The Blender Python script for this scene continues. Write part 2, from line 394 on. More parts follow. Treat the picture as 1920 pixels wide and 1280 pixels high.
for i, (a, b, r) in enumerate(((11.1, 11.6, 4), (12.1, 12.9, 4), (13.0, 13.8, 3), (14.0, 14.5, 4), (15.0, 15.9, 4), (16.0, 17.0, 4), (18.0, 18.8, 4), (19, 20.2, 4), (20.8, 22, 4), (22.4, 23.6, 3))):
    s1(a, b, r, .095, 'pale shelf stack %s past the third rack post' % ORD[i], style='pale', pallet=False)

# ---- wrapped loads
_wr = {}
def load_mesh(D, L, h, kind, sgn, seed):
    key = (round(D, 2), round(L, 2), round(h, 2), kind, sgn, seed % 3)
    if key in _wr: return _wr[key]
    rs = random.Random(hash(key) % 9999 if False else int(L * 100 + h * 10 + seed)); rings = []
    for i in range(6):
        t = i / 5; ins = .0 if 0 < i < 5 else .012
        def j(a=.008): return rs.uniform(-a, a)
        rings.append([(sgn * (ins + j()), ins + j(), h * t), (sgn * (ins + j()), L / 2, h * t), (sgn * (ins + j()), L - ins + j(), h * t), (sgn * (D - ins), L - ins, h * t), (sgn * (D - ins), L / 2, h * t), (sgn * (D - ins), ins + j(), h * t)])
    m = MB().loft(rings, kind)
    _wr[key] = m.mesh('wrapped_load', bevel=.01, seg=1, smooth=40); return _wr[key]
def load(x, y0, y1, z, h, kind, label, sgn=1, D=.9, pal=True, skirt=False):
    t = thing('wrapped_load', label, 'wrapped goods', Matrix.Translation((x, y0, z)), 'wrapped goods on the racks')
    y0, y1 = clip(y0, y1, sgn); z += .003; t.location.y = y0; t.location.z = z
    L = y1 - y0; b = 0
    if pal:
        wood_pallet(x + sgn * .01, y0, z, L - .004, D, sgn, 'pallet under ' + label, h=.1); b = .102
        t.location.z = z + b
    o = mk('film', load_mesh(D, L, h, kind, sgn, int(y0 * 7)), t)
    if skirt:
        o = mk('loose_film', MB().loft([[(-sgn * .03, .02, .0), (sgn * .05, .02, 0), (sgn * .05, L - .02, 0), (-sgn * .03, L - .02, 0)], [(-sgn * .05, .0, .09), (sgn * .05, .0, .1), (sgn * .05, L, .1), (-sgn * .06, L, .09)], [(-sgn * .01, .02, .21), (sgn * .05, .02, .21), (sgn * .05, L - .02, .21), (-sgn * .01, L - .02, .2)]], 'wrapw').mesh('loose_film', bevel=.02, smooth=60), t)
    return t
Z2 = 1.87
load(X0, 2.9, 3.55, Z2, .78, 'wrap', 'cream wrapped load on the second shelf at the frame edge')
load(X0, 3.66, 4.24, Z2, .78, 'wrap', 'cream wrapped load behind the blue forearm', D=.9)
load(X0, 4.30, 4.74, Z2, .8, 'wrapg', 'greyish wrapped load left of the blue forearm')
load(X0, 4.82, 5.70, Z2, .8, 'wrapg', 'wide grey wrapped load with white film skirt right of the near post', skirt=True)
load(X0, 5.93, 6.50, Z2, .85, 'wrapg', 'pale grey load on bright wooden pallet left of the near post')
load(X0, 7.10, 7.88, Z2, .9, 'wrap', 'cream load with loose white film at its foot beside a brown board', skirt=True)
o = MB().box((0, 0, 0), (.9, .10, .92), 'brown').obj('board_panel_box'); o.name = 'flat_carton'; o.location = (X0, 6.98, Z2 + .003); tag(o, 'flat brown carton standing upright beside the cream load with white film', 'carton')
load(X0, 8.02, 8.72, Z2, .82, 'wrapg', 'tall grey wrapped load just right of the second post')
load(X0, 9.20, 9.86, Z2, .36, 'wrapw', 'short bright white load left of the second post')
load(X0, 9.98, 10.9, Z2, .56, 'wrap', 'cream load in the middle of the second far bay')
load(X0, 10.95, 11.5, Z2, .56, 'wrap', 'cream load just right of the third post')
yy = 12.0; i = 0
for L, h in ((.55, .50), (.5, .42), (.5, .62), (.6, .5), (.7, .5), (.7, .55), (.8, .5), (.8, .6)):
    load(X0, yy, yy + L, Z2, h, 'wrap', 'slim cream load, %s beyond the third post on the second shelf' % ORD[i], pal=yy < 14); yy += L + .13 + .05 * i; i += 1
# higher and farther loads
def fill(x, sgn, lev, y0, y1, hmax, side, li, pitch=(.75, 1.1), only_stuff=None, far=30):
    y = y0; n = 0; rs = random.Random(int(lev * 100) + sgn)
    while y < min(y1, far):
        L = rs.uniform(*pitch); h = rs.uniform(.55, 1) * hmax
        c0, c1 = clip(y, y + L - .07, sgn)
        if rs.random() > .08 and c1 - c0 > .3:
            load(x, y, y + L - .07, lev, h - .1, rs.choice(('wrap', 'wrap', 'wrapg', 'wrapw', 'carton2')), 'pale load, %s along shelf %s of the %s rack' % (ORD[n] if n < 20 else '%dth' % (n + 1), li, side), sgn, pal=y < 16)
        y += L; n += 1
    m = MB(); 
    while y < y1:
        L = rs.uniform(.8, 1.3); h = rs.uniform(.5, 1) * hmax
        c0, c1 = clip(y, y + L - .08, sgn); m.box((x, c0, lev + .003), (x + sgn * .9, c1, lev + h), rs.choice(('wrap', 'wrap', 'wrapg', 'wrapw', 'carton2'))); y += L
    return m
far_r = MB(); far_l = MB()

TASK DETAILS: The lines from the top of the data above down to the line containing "s1(a, b, r, .095, 'pale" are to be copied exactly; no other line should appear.

OUTPUT OF THE EXERCISE:
The Blender Python script for this scene continues. Write part 2, from line 394 on. More parts follow. Treat the picture as 1920 pixels wide and 1280 pixels high.
for i, (a, b, r) in enumerate(((11.1, 11.6, 4), (12.1, 12.9, 4), (13.0, 13.8, 3), (14.0, 14.5, 4), (15.0, 15.9, 4), (16.0, 17.0, 4), (18.0, 18.8, 4), (19, 20.2, 4), (20.8, 22, 4), (22.4, 23.6, 3))):
    s1(a, b, r, .095, 'pale shelf stack %s past the third rack post' % ORD[i], style='pale', pallet=False)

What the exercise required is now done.